You Complete Me

April 24 – August 2, 2008

You Complete Me took up themes from some recent conversations around interactive art and relational aesthetics through a series of works that are less viewed than experienced. Works that needed you to work to work. Martin Creed’s Work No. 360: Half the Air in a Given Space half-filled a room with silver-gray balloons, Mungo Thomson’s skyspace took the form of a bounce house, and Andreas Zybach’s long tunnel, 0—6.5 PS, used visitors’ weights to generate hydraulic pressure. The exhibition also included two commissions—a sculpture by Eli Hansen and Oscar Tuazon and a poster by Jordan Wolfson—and made local introductions of the work of Mungo Thomson and Mark Soo.
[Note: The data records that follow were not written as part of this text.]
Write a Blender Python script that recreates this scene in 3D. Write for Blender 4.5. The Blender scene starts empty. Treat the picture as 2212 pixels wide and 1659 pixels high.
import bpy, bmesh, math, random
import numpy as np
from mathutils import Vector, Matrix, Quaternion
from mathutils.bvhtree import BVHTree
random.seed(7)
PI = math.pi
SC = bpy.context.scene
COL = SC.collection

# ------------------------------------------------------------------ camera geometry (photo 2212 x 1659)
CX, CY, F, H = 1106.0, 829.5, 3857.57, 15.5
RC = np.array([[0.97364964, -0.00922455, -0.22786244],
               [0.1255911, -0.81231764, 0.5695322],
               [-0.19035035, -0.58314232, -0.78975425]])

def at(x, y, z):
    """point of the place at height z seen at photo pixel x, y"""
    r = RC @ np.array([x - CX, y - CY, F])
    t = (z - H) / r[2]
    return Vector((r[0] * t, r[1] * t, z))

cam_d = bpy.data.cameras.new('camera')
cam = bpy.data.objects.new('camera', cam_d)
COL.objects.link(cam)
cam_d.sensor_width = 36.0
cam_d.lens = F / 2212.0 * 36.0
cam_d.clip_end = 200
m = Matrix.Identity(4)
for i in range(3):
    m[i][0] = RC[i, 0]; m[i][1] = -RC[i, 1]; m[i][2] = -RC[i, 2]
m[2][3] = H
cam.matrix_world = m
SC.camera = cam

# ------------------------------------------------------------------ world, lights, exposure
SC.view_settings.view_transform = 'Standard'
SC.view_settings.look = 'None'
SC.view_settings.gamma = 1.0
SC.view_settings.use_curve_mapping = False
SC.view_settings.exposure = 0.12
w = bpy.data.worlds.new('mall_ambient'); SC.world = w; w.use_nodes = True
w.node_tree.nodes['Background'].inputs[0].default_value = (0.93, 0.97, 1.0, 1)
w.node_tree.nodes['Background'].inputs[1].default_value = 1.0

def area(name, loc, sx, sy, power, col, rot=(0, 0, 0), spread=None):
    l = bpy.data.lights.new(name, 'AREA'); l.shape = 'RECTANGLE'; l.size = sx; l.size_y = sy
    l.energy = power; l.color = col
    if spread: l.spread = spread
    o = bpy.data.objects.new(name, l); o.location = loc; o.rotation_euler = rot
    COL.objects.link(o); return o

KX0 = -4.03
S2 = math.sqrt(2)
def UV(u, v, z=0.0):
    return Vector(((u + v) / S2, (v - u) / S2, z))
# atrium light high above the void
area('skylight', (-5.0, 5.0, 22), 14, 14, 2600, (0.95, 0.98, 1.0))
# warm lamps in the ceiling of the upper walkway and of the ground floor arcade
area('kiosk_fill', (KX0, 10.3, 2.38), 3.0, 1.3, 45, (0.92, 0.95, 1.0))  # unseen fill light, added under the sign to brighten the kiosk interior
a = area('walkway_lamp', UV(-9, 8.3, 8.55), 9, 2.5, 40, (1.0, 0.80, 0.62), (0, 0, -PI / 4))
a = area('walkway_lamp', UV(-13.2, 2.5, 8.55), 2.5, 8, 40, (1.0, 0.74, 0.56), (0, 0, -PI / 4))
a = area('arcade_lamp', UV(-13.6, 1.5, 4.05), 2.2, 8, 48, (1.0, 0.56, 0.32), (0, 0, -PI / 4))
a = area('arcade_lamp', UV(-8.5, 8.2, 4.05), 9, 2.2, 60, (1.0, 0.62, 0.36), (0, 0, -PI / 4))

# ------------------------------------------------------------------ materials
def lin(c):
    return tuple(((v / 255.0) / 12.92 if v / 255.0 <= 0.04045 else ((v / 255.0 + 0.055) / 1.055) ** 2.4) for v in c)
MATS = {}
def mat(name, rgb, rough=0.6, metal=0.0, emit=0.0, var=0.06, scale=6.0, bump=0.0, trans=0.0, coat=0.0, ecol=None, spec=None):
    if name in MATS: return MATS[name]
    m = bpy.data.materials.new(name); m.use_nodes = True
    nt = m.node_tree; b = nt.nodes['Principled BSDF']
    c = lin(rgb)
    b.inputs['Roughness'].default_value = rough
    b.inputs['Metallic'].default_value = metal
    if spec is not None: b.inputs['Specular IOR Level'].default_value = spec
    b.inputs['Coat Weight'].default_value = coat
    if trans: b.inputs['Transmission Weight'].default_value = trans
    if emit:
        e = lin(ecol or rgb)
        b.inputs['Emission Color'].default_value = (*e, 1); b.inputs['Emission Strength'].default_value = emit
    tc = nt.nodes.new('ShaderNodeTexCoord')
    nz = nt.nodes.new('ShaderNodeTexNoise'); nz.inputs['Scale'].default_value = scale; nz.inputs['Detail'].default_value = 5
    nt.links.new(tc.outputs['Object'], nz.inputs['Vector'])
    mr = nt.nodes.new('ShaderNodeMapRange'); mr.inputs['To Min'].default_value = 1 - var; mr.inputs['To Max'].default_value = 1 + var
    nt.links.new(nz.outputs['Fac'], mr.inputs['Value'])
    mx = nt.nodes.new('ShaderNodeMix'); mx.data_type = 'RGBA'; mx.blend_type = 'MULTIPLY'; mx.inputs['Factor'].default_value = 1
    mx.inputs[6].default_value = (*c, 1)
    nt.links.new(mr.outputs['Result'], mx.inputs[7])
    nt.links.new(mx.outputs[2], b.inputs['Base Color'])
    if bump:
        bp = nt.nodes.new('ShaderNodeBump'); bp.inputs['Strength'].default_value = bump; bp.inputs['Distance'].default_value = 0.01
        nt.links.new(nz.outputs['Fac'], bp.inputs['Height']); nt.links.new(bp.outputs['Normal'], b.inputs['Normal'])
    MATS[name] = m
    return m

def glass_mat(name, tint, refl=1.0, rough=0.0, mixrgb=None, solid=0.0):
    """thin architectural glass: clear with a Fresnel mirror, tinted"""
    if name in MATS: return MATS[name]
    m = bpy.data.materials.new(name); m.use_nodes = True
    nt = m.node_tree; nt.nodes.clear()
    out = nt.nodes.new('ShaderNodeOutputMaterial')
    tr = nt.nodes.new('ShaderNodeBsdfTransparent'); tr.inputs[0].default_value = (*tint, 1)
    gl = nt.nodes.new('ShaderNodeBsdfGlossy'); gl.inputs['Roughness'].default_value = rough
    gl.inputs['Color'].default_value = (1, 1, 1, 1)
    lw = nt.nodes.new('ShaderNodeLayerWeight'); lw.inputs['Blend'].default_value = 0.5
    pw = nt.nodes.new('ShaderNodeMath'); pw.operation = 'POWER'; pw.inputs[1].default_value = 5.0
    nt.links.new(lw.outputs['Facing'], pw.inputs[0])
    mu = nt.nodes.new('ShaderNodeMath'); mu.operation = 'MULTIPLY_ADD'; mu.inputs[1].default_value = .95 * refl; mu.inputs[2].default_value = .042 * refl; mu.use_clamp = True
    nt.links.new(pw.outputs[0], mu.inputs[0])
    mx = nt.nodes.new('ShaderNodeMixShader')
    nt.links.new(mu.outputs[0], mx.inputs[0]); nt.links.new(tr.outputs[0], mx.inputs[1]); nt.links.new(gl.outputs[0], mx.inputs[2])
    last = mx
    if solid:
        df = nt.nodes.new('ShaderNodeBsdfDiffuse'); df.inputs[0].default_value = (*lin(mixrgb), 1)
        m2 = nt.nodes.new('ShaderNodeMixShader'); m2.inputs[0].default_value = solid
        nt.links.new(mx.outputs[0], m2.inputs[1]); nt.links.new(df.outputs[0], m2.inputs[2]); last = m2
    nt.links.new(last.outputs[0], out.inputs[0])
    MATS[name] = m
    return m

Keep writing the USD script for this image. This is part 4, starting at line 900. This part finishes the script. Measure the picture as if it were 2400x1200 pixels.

The show drew on discussions about artists working to activate the passive viewer, an effort now at least a century old. We are familiar with art asking something of us, a demand to participate in the work. The condition of being merely audience rather than participant, often critiqued as a passive position, was also perhaps a position of autonomy. Was there some coercion involved as we relinquished voyeurism for a more engaged role? Does interactivity make art more democratic, or can it also be a kind of tyranny? Can open forms result, as per Nicolas Bourriaud in the creation of “micro-utopias,” or should the work retain the potential to express or generate antagonisms and conflict?